Therese Jarrett suggests that actively managing and continuing to build up superannuation through your working life is key to not relying completely on the pension, and having options in retirement.  Being able to supplement the pension with annual drawdowns from superannuation savings via annuities and pensions can make like much more bearable.

In the case of a couple, according to the ASFA, they would need to generate $34,216 a year to achieve a modest lifestyle. This limits combined spending to things such as:

  • $39 p/month at the hairdresser
  • $124 p/month on clothing and shoes
  • $160 p/week on groceries

Again there is no provision for anything additional to ‘surviving.’

In order to lead a “comfortable” lifestyle in retirement, an individual would need an annual income of $43,062 p/a and a couple $59,160 p/a suggests ASFA, meaning those savings will be needed.  That might be a tall order, but the reward for being able to save this much will be more money available for meals out, vacations, wine and treats.

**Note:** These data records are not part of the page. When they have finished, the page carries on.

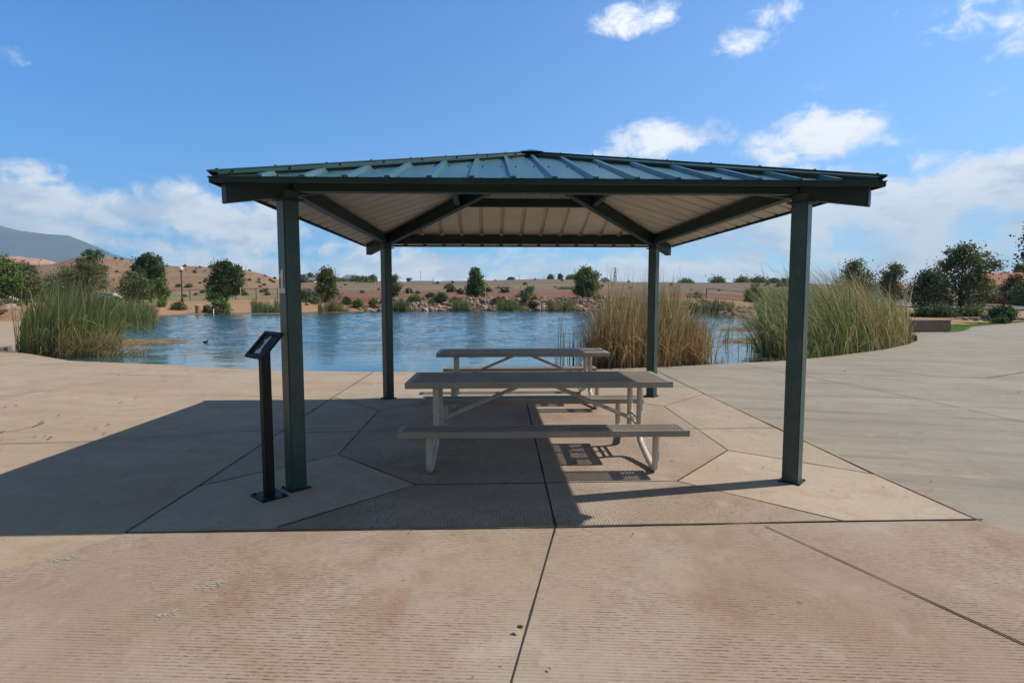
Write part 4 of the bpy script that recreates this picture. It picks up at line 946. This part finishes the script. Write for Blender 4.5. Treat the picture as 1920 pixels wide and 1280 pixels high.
mb = MB(); mb.box((-.07,-.07,-.2),(.05,.07,.68)); mb.build('shaft', M['lamp'], mk); mb = MB(); mb.box((.051,-.07,0),(.10,.07,.6)); mb.build('side_strip', M['globe'], mk); mb = MB(); mb.box((-.12,-.1,.682),(.12,.1,.74)); mb.build('cap', M['lamp'], mk)
def fence(label, pts, ph, step):
    x0, y0 = pts[0]; f = empty('wire_fence', (x0, y0, zg(x0, y0)), 0, label, 'fence'); o = f.location.copy(); mbr = MB(); ps = []
    for a, b in zip(pts, pts[1:]):
        n_ = max(1, int(math.dist(a, b) / step))
        for k in range(n_): ps.append((a[0] + (b[0]-a[0])*k/n_, a[1] + (b[1]-a[1])*k/n_))
    ps.append(pts[-1]); tops = []
    for p in ps:
        q = Vector((*p, zg(*p))) - o; mb = MB(); mb.tube([q - Vector((0,0,.3)), q + Vector((0,0,ph))], .07, 6); mb.build('post', M['fence'], f); tops.append(q)
    for a, b in zip(tops, tops[1:]):
        for h in (ph - .05, ph*.5, .12): mbr.tube([a + Vector((0,0,h)), b + Vector((0,0,h))], .045 if h > ph*.9 else .02, 5)
    mbr.build('rail', M['fence'], f)
fence('dark wire fence crossing behind the lamp post on the left bank', [gxy(312, 98), gxy(400, 97), gxy(480, 100), gxy(520, 103)], 1.9, 3.0)
fence('dark wire fence along the right hand red bank', [gxy(1325, 88), gxy(1400, 88), gxy(1480, 90), gxy(1560, 92)], 1.6, 3.2)
for px, Y, ty, lab in [(704, 84, 529, 'pale yellow tree stake left of the far left post'), (759, 90, 531, 'left of two pale yellow stakes right of the far left post'), (767.5, 90, 529, 'right of two pale yellow stakes right of the far left post'),
                       (910, 87, 527.5, 'white stake at the right side of the upright conifer'), (451, 80, 539, 'thin pale stake right of the dark spreading tree')]:
    x, y = gxy(px, Y); z = zg(x, y); mb = MB(); h_ = at(px, ty, Y).z - z; mb.tube([(0,0,-.2),(0,0,h_*.97),(0,0,h_)], [.055,.05,.02], 6); mb.tube([(-.06,0,h_*.7),(.06,0,h_*.7)], .03, 5); o = mb.build('tree_stake', M['stake']); o.location = (x, y, z); tag(o, lab, 'stake', 'stakes on the far bank')
# pylon and poles on the skyline
x, y = gxy(1153, 700); z = zg(x, y); H = at(1153, 501.5, 700).z - z; py_ = empty('power_pylon', (x, y, z), .4, 'lattice power pylon on the skyline above the dry brown reeds', 'pylon')
mb = MB(); bw, tw = 3.4, .5
def pc(s, t_): w = bw + (tw - bw) * min(1, t_ * 1.15); return Vector((s[0]*w, s[1]*w, H*t_))
cor = [(-1,-1),(1,-1),(1,1),(-1,1)]
for k, s in enumerate(cor):
    mb.bar(pc(s, 0) - Vector((0,0,1)), pc(s, .87), .35, .35, (0,1,0)); mb.bar(pc(s, .87), pc(s, 1), .3, .3, (0,1,0)); s2 = cor[(k+1) % 4]
    for i in range(7): a_, b_ = i/8, (i+1)/8; mb.bar(pc(s, a_), pc(s2, b_), .18, .18, (.3,.4,1)); mb.bar(pc(s2, a_), pc(s, b_), .18, .18, (.3,.4,1))
mb.build('lattice_tower', M['steelgrey'], py_)
mb = MB()
for t_ in (.72, .83, .94): mb.bar((-3.8, 0, H*t_), (3.8, 0, H*t_), .3, .35)
mb.build('cross_arm', M['steelgrey'], py_)
for px, ty, Y, lab in [(789, 508, 330, 'tall thin utility pole on the skyline right of the far left post'), (812, 522, 318, 'short pole on the skyline left of centre'), (1020, 519, 318, 'thin pole on the skyline over the red slope'), (1127, 513, 330, 'thin pole left of the power pylon'), (1641, 512, 200, 'thin pole between the two right ragged trees'), (974, 517, 318, 'thin pole on the brown mound skyline')]:
    x, y = gxy(px, Y); z = zg(x, y); h_ = at(px, ty, Y).z - z; mb = MB(); mb.tube([(0,0,-1),(0,0,h_)], [.16,.10], 6); mb.bar((-.7,0,h_*.93),(.7,0,h_*.93),.14,.14); o = mb.build('utility_pole', M['steelgrey']); o.location = (x, y, z); tag(o, lab, 'pole', 'poles on the skyline')
def car(label, px, Y, rz):
    x, y = gxy(px, Y); c = empty('parked_car', (x, y, zg(x, y) + .02), rz, label, 'car')
    sec = [(-2.2,.45,.85),(-2.1,.35,.95),(-1.3,.3,1.0),(-.8,.3,1.42),(.6,.3,1.45),(1.2,.3,1.0),(2.0,.32,.85),(2.25,.45,.7)]; mb = MB(); vs = []
    for xx, lo, hi in sec: w = .86; tw_ = .66 if hi > 1.2 else .8; vs += [(xx,-w,lo),(xx,w,lo),(xx,w,min(hi,.9)),(xx,tw_,hi),(xx,-tw_,hi),(xx,-w,min(hi,.9))]
    fs = [(i*6+k, i*6+(k+1)%6, (i+1)*6+(k+1)%6, (i+1)*6+k) for i in range(len(sec)-1) for k in range(6)] + [tuple(range(6)), tuple(range(42, 48))]
    mb.add(vs, fs); mb.build('body', M['whitewall'], c)
    mb = MB()
    for s in (-1, 1): mb.box((-.85, s*.80-.02, .98), (.75, s*.80+.02, 1.32))
    mb.build('side_window', M['darkglass'], c)
    for a in (-1.35, 1.4):
        for s in (-.82, .82): mb = MB(); mb.tube([(a, s-.1, .33), (a, s+.1, .33)], .33, 14); mb.build('wheel', M['black'], c)
car('white parked car on the hillside above the olive bushy tree', 207, 118, .15)
car('white car glimpsed behind the trees at the left picture edge', 5, 85, .1)

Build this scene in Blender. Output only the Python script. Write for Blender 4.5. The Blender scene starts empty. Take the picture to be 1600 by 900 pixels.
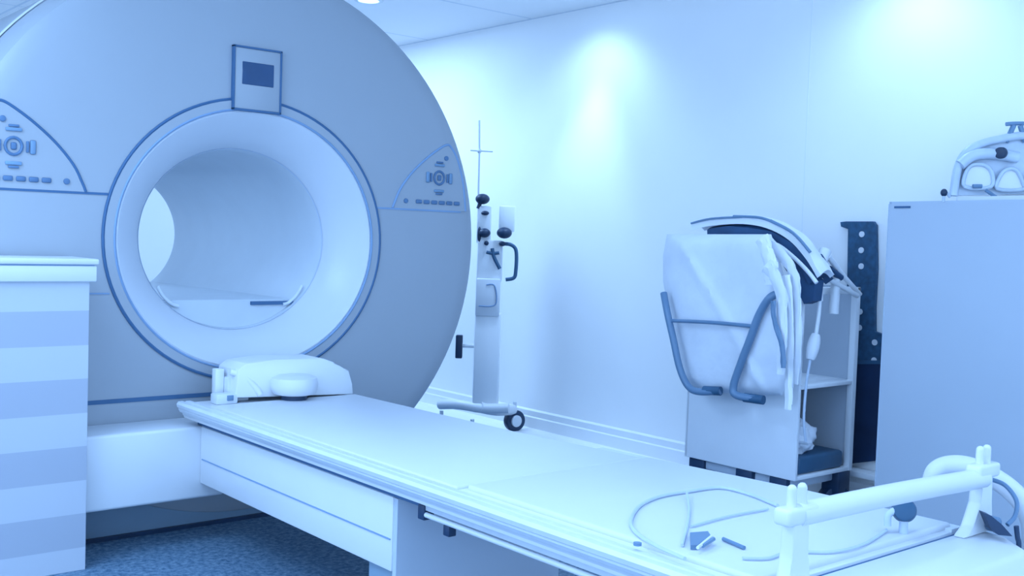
import bpy, bmesh, math, random
from mathutils import Vector, Matrix, noise
random.seed(7)
C = bpy.context.scene.collection
PI = math.pi

# ------------------------------------------------------------------ camera
F_PX, HC = 1680.0, 1.2
YAW, PITCH, ROLL = math.radians(40.13), math.radians(2.73), math.radians(1.93)
cy_, sy_, cp_, sp_ = math.cos(YAW), math.sin(YAW), math.cos(PITCH), math.sin(PITCH)
FW = Vector((sy_*cp_, cy_*cp_, -sp_)); R0 = Vector((cy_, -sy_, 0)); U0 = R0.cross(FW)
RT = R0*math.cos(ROLL) + U0*math.sin(ROLL); UP = RT.cross(FW)
cam = bpy.data.cameras.new('camera'); co = bpy.data.objects.new('camera', cam); C.objects.link(co)
cam.sensor_width = 36; cam.lens = 36*F_PX/1600; cam.clip_start = .05
co.matrix_world = Matrix(((RT.x, UP.x, -FW.x, 0), (RT.y, UP.y, -FW.y, 0), (RT.z, UP.z, -FW.z, HC), (0, 0, 0, 1)))
bpy.context.scene.camera = co

def W(px, py, d):
    """world point seen at a picture position, d metres deep"""
    return Vector((0, 0, HC)) + (FW + RT*((px-800)/F_PX) + UP*((450-py)/F_PX))*d
def on(px, py, ax, v):
    """world point seen at a picture position, on the plane ax = v"""
    r = FW + RT*((px-800)/F_PX) + UP*((450-py)/F_PX)
    o = Vector((0, 0, HC)); i = 'xyz'.index(ax)
    return o + r*((v-o[i])/r[i])

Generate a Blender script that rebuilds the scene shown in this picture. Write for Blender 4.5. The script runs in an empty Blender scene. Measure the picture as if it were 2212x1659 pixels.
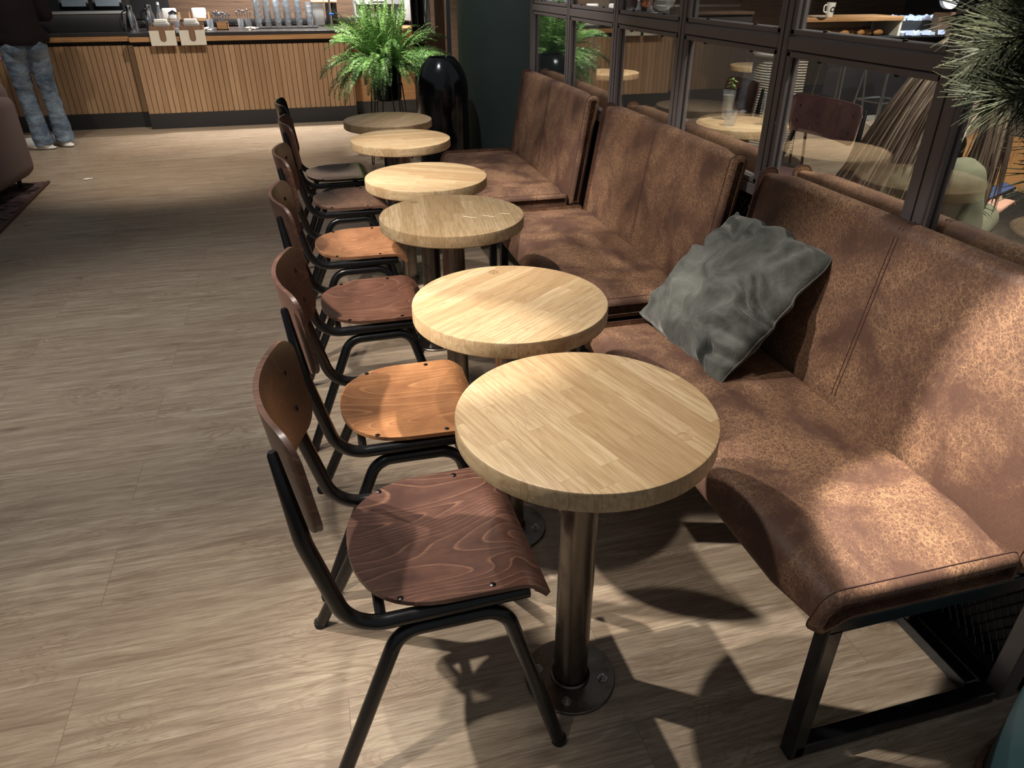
import bpy, bmesh, math, random
from mathutils import Vector, Matrix, Euler
random.seed(7)
SC = bpy.context.scene
COL = SC.collection
PI = math.pi
R = math.radians

# ------------------------------------------------------------------ camera
cd = bpy.data.cameras.new('camera'); cam = bpy.data.objects.new('camera', cd); COL.objects.link(cam)
cd.sensor_fit = 'HORIZONTAL'; cd.sensor_width = 36.0; cd.lens = 1550.92 / 2212 * 36.0
cd.clip_start = 0.02; cd.clip_end = 100
cam.location = (0, 0, 1.4833)
cam.rotation_euler = (PI / 2 - 0.5201, 0, -0.2638)
SC.camera = cam
# ------------------------------------------------------------------ view, world, lights
SC.view_settings.view_transform = 'Standard'; SC.view_settings.look = 'None'
SC.view_settings.exposure = 0.0; SC.view_settings.gamma = 1.0
SC.view_settings.use_curve_mapping = False
W = bpy.data.worlds.new('world'); SC.world = W; W.use_nodes = True
bg = W.node_tree.nodes['Background']; bg.inputs[0].default_value = (0.90, 0.95, 1.0, 1); bg.inputs[1].default_value = 0.17

def spot(name, loc, target, watts, angle, blend=0.3, size=0.03, color=(1, .86, .70)):
    l = bpy.data.lights.new(name, 'SPOT'); o = bpy.data.objects.new(name, l); COL.objects.link(o)
    o.location = loc; l.energy = watts; l.spot_size = R(angle); l.spot_blend = blend
    l.shadow_soft_size = size; l.color = color
    o.rotation_euler = (Vector(target) - Vector(loc)).to_track_quat('-Z', 'Y').to_euler()
    return o
WARM = (1, .89, .76); WARM2 = (1, .93, .84); COOL = (.82, .90, 1)
LAMPS = [
    ('track_spot_front', (-.17, 1.40, 2.6), (.42, 1.3, .5), 75, 58, .6, .03, WARM2),
    ('track_spot_aisle', (-1.19, 2.19, 3.0), (.75, 1.05, .2), 360, 38, .5, .03, WARM2),
    ('track_spot_low', (-2.28, 2.48, 2.6), (.98, 1.13, 0), 900, 11, .3, .03, WARM2),
    ('track_spot_mid', (-.62, 1.85, 2.7), (.55, 2.55, .6), 250, 48, .6, .035, WARM2),
    ('track_spot_end', (-.1, 3.95, 2.8), (1.15, 4.0, .7), 110, 52, .7, .04, (1, .95, .93)),  # added wide fill that lifts the farthest bench
    ('track_spot_far', (-.5, 2.9, 2.8), (.5, 3.35, .75), 330, 36, .6, .035, WARM2),
    ('track_spot_bench_end', (.25, 1.55, 2.6), (1.25, .72, .50), 700, 18, .2, .03, WARM2),
    ('floor_spot', (-1.1, .5, 3.1), (-.75, .95, 0), 360, 42, .9, .05, WARM2),
    ('floor_spot.001', (-1.3, 2.6, 3.1), (-.8, 3.2, 0), 230, 60, .9, .05, (1, .96, .93)),
    ('counter_spot', (-.2, 6.6, 3.0), (-.3, 8.9, .5), 270, 72, .8, .06, WARM),
    ('counter_spot.001', (-2.2, 6.4, 3.0), (-2.4, 8.6, .3), 90, 60, .8, .06, WARM),
    ('fern_spot', (-.1, 5.3, 3.0), (.66, 6.65, .98), 900, 24, .7, .05, (1, .98, .93)),
    ('column_spot', (.3, 4.6, 3.1), (1.25, 5.7, 1.2), 100, 40, .8, .05, (.9, .95, 1)),
    ('aisle_spot', (-1.2, 6.0, 3.2), (-1.1, 7.2, 0), 380, 60, .9, .08, WARM),
    ('barista_spot', (0.3, 9.3, 2.9), (.1, 9.9, .9), 1000, 110, .8, .1, (1, .96, .92)),  # added light above the stacked glasses to brighten them
    ('back_room_spot', (2.6, 3.2, 2.9), (2.5, 3.6, .7), 240, 75, .7, .05, WARM2),
    ('back_room_spot.001', (2.2, 1.5, 2.9), (2.3, 2.1, .7), 330, 75, .7, .05, WARM2),
    ('back_room_spot.002', (5.6, 5.6, 3.0), (5.8, 7.2, .7), 420, 80, .7, .06, WARM),
    ('back_room_spot.003', (2.4, 5.4, 2.9), (2.5, 6.1, .7), 420, 46, .7, .05, WARM2),
    ('back_room_spot.004', (3.3, 4.5, 2.9), (3.85, 5.6, .7), 330, 44, .7, .05, WARM2),  # added fill that brightens the woven chair
    ('display_spot', (7.2, 6.9, 2.6), (7.0, 7.7, 1.0), 420, 70, .7, .05, COOL),
]
for a in LAMPS: spot(*a)

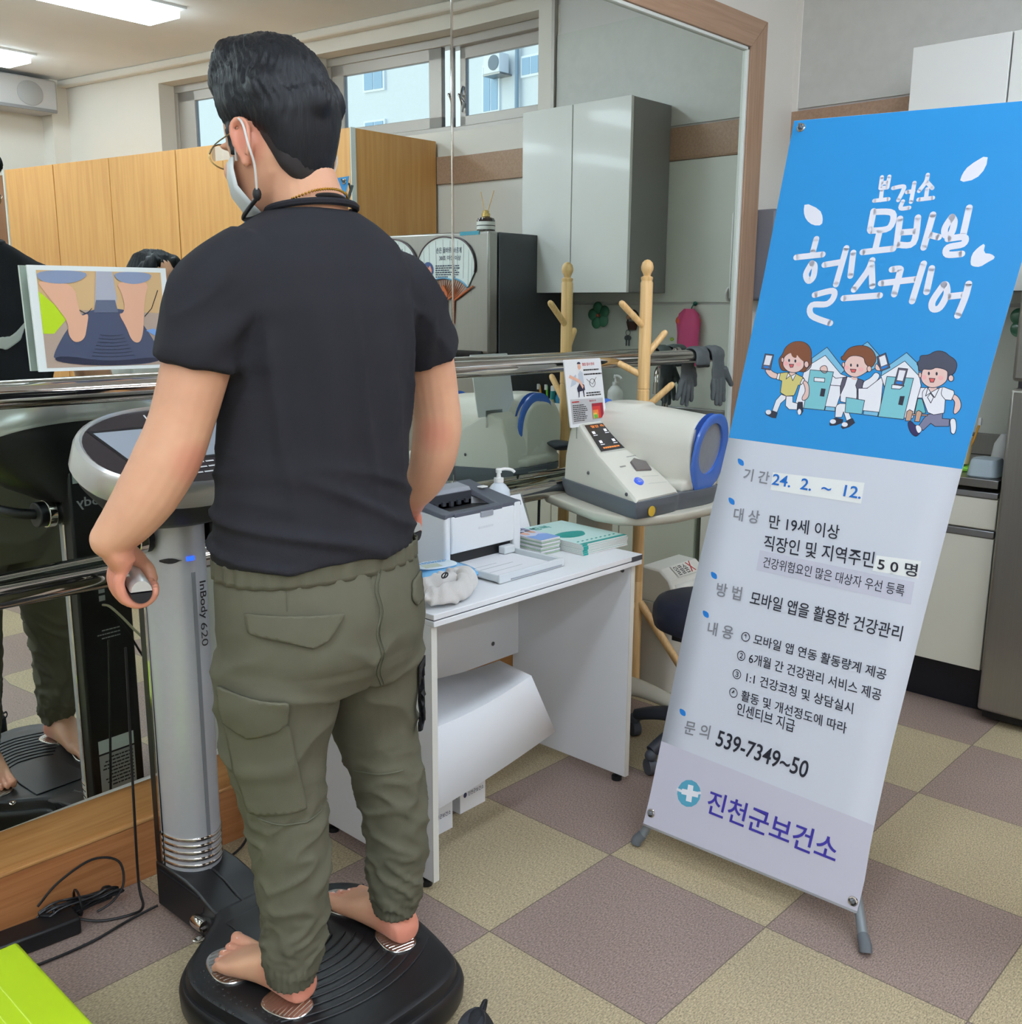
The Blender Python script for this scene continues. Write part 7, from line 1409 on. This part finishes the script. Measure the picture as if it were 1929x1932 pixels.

Many struggling on the pension are doing it tough, but chances are future generations won’t have the luxury of an age pension, and like many countries, will need to provide entirely for their own retirement, or rely on the generosity of family and community.

Those who can no longer afford to live in first world countries such as Canada and Australia are considering moves to where life is cheaper, in places such as Mexico, The Philippines, Bali or Thailand, which in turn raises a whole different set of issues.